Talking of taxes, government will starting this year introduce a US$3 rental per hectare and US$2 unit tax per hectare annually on land held by new farmers who are beneficiaries of the violent and chaotic land seizures since 2000. Is this about raising money to compensate displaced farmers, a way of grabbing back land from those with vast tracts of under-utilised or derelict farms or a back door way of raising funds by a broke government?

Do readers remember the Chinese development next to the National Sports stadium? Visiting dignatories were asked to plant a tree in the adjoining wetland. But last year Environment minister Walter Mzembi said projects such as the Long Chen Plaza took priority over “small animals”. Nothing would be allowed to get in the way of the project, he said.
So much for Mugabe’s tree planting charades.

Unwise

Vice-President Emmerson Mnangagwa labelled Zimasco an appendage of the MDC when addressing party supporters at Mbizo stadium on Monday.

He decried the closure of the iron and steel company, while celebrating that its death was a result of the demise of the opposition MDC. He seems to forget that even the so-called Zanu PF die-hards are as well suffering from the closure of Zimasco which during the period of economic boom employed thousands in Kwekwe and its surroundings.

What’s wiser, to have MDC-aligned companies employing millions or having firms sympathetic to the ruling party closing on a daily basis and throwing hordes of workers onto the streets?

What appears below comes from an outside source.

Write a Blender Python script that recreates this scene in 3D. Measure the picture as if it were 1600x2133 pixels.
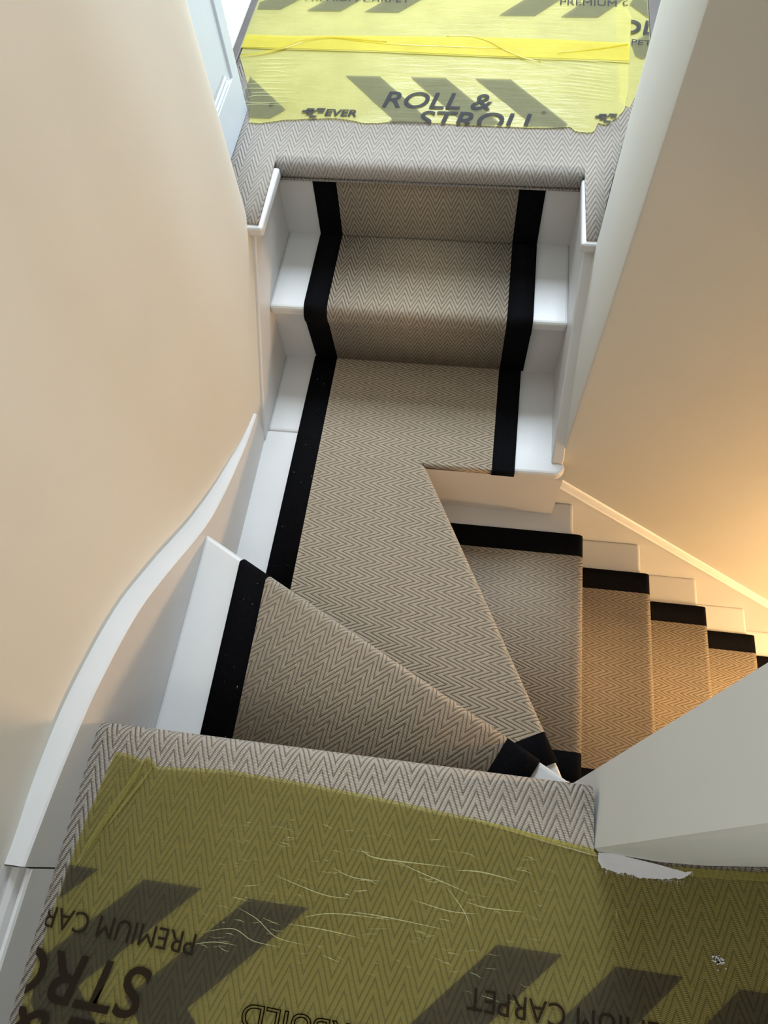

Mnangagwa’s short-sighted focus on political power fails to realise that political clout without economic recovery is doomed.
Is Mnangagwa economically illiterate like Mugabe or not?

Unpopular

The same Mnangagwa lost twice to MDC-T legislator Blessing Chebundo until he relinquished his hope of representing a constituency in Kwekwe to find solace in rural Chirumanzu.

If he were as powerful as he wants us to believe, why wouldn’t he fight tooth and nail to retain his former seat in Kwekwe urban?

Isn’t it that the electorate realised he had nothing to offer except threatening voters, repeatedly telling them he was trained to kill? The truth rearing its ugly head in his face is that Kwekwe’s business prospects will remain subdued without Zisco Steel, Zimasco and Sable Chemicals.

That is the news we want to hear from the government — what are they doing to resuscitate the companies to maximise productivity and create jobs for the suffering residents of Kwekwe?

It remains retrogressive to vote Zanu PF and fuel the looting of gold by Zanu PF stalwarts without developing the town and the country at large.

Mnangagwa and his party have nothing to offer, hence they should keep quiet rather than continue to fool the masses.

Mouthful

Mouthful Zanu PF Gokwe-Nembudziya MP Justice Mayor Wadyajena told his supporters on Sunday that they should refuse aid with strings attached to them.

This he said to people who are being devoured by hunger and drought. Why should villagers be intimidated to refuse food aid when they have nothing to eat and when the ruling party is failing to meet the basic needs of its citizens?

Anyway, by the way did Wadyajena finally resolve his messy maintenance row?